Pictures in the data below are not part of the copy; transcribe everything else exactly.

-- start of DATA ROWS --

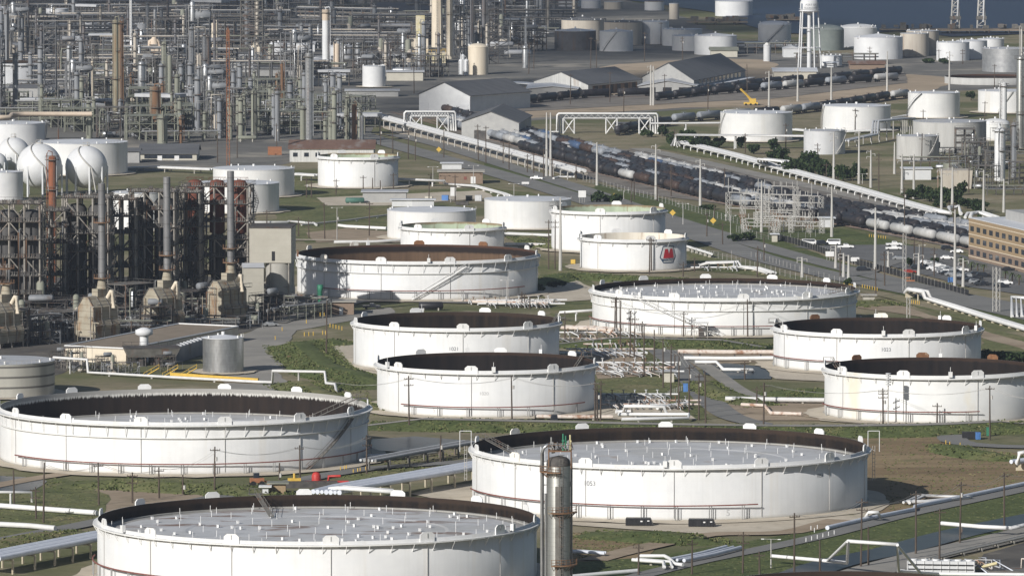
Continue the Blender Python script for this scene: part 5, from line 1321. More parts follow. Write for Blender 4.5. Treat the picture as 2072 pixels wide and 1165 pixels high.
KF = [('pipe_rack', 0), ('pipe_rack', 1), ('pipe_rack', 1), ('steel_structure', 0), ('steel_structure', 2), ('steel_structure', 3), ('steel_structure', 4), ('process_drum', 0), ('process_drum', 2), ('air_cooler', 0), ('plant_shed', 0), ('plant_shed', 1), ('plant_shed', 3), ('process_tower', 0), ('process_tower', 2), ('process_tower', 3), ('process_tower', 5), ('process_tower', 0)]
KN = [('pipe_rack', 0), ('pipe_rack', 2), ('pipe_rack', 2), ('steel_structure', 0), ('steel_structure', 1), ('steel_structure', 1), ('process_drum', 1), ('air_cooler', 1), ('process_tower', 1), ('process_tower', 1), ('process_tower', 4), ('process_tower', 0)]
fill([(-30, -30), (1080, -30), (1080, 60), (800, 120), (-30, 170)], 90, [('pipe_rack', 1), ('pipe_rack', 0), ('pipe_rack', 1), ('steel_structure', 3)], 31)
fill(Z1, 62, [('process_tower', 0), ('process_tower', 2), ('process_tower', 3), ('process_tower', 0), ('process_tower', 5), ('steel_structure', 2)], 41, .62, 1.35)
fill(Z2, 26, [('process_tower', 1), ('process_tower', 0), ('process_tower', 1), ('steel_structure', 2)], 42, .62, 1.25)
fill(Z2, 90, KN, 21)
fill(Z1, 230, KF, 22)
fill([(20, 640), (560, 600), (600, 630), (480, 662), (30, 700)], 40, [('pipe_rack', 0), ('steel_structure', 4), ('steel_structure', 0), ('process_drum', 1), ('steel_structure', 3)], 32, .3)
fill([(1880, 310), (2075, 300), (2075, 400), (1960, 378), (1885, 345)], 16, [('pipe_rack', 0), ('steel_structure', 0), ('steel_structure', 3), ('process_drum', 2), ('pipe_rack', 2)], 23, .45)
fill([(1500, 100), (1620, 90), (1720, 128), (1640, 150), (1540, 140)], 6, [('pipe_rack', 0), ('process_drum', 0), ('steel_structure', 4), ('plant_shed', 0), ('bullet_tank', 0)], 25)
fill([(60, 668), (150, 690), (160, 668), (110, 640)], 3, [('steel_structure', 4), ('steel_structure', 3)], 26)
for (px, py, k, v) in ((120, 676, 'steel_structure', 3), (262, 664, 'steel_structure', 0), (395, 650, 'steel_structure', 4), (538, 650, 'steel_structure', 4), (575, 636, 'pipe_rack', 0), (600, 628, 'process_drum', 1), (640, 640, 'process_drum', 1), (618, 646, 'pipe_rack', 2), (60, 690, 'steel_structure', 3), (245, 640, 'process_drum', 1), (385, 632, 'steel_structure', 3), (505, 654, 'process_drum', 1), (20, 640, 'pipe_rack', 0), (100, 655, 'pipe_rack', 0), (235, 672, 'process_drum', 1), (378, 660, 'process_drum', 1)):
    scatter(k, v, px, py, UA + rr.choice([0, PI / 2]), rr.uniform(.6, .8), False)
for (px, py, k, v, rz) in ((310, 330, 'plant_shed', 3, 0), (365, 336, 'process_drum', 1, .2), (420, 332, 'process_drum', 1, .1), (190, 60, 'plant_shed', 0, 0)): pass
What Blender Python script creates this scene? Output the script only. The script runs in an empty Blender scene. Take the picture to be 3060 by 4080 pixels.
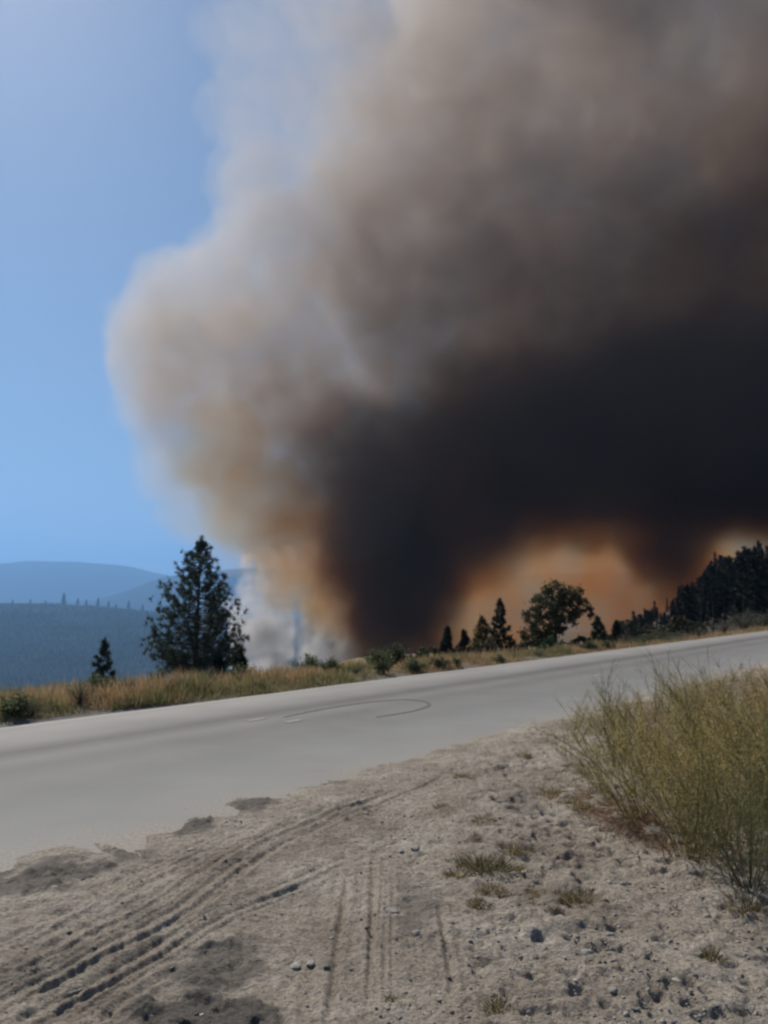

-- end of DATA ROWS --

COMPLETED EXERCISE
Continue the Blender Python script for this scene: part 5, from line 1321. More parts follow. Write for Blender 4.5. Treat the picture as 2072 pixels wide and 1165 pixels high.
KF = [('pipe_rack', 0), ('pipe_rack', 1), ('pipe_rack', 1), ('steel_structure', 0), ('steel_structure', 2), ('steel_structure', 3), ('steel_structure', 4), ('process_drum', 0), ('process_drum', 2), ('air_cooler', 0), ('plant_shed', 0), ('plant_shed', 1), ('plant_shed', 3), ('process_tower', 0), ('process_tower', 2), ('process_tower', 3), ('process_tower', 5), ('process_tower', 0)]
KN = [('pipe_rack', 0), ('pipe_rack', 2), ('pipe_rack', 2), ('steel_structure', 0), ('steel_structure', 1), ('steel_structure', 1), ('process_drum', 1), ('air_cooler', 1), ('process_tower', 1), ('process_tower', 1), ('process_tower', 4), ('process_tower', 0)]
fill([(-30, -30), (1080, -30), (1080, 60), (800, 120), (-30, 170)], 90, [('pipe_rack', 1), ('pipe_rack', 0), ('pipe_rack', 1), ('steel_structure', 3)], 31)
fill(Z1, 62, [('process_tower', 0), ('process_tower', 2), ('process_tower', 3), ('process_tower', 0), ('process_tower', 5), ('steel_structure', 2)], 41, .62, 1.35)
fill(Z2, 26, [('process_tower', 1), ('process_tower', 0), ('process_tower', 1), ('steel_structure', 2)], 42, .62, 1.25)
fill(Z2, 90, KN, 21)
fill(Z1, 230, KF, 22)
fill([(20, 640), (560, 600), (600, 630), (480, 662), (30, 700)], 40, [('pipe_rack', 0), ('steel_structure', 4), ('steel_structure', 0), ('process_drum', 1), ('steel_structure', 3)], 32, .3)
fill([(1880, 310), (2075, 300), (2075, 400), (1960, 378), (1885, 345)], 16, [('pipe_rack', 0), ('steel_structure', 0), ('steel_structure', 3), ('process_drum', 2), ('pipe_rack', 2)], 23, .45)
fill([(1500, 100), (1620, 90), (1720, 128), (1640, 150), (1540, 140)], 6, [('pipe_rack', 0), ('process_drum', 0), ('steel_structure', 4), ('plant_shed', 0), ('bullet_tank', 0)], 25)
fill([(60, 668), (150, 690), (160, 668), (110, 640)], 3, [('steel_structure', 4), ('steel_structure', 3)], 26)
for (px, py, k, v) in ((120, 676, 'steel_structure', 3), (262, 664, 'steel_structure', 0), (395, 650, 'steel_structure', 4), (538, 650, 'steel_structure', 4), (575, 636, 'pipe_rack', 0), (600, 628, 'process_drum', 1), (640, 640, 'process_drum', 1), (618, 646, 'pipe_rack', 2), (60, 690, 'steel_structure', 3), (245, 640, 'process_drum', 1), (385, 632, 'steel_structure', 3), (505, 654, 'process_drum', 1), (20, 640, 'pipe_rack', 0), (100, 655, 'pipe_rack', 0), (235, 672, 'process_drum', 1), (378, 660, 'process_drum', 1)):
    scatter(k, v, px, py, UA + rr.choice([0, PI / 2]), rr.uniform(.6, .8), False)
for (px, py, k, v, rz) in ((310, 330, 'plant_shed', 3, 0), (365, 336, 'process_drum', 1, .2), (420, 332, 'process_drum', 1, .1), (190, 60, 'plant_shed', 0, 0)): pass
What Blender Python script creates this scene? Output the script only. The script runs in an empty Blender scene. Take the picture to be 3060 by 4080 pixels.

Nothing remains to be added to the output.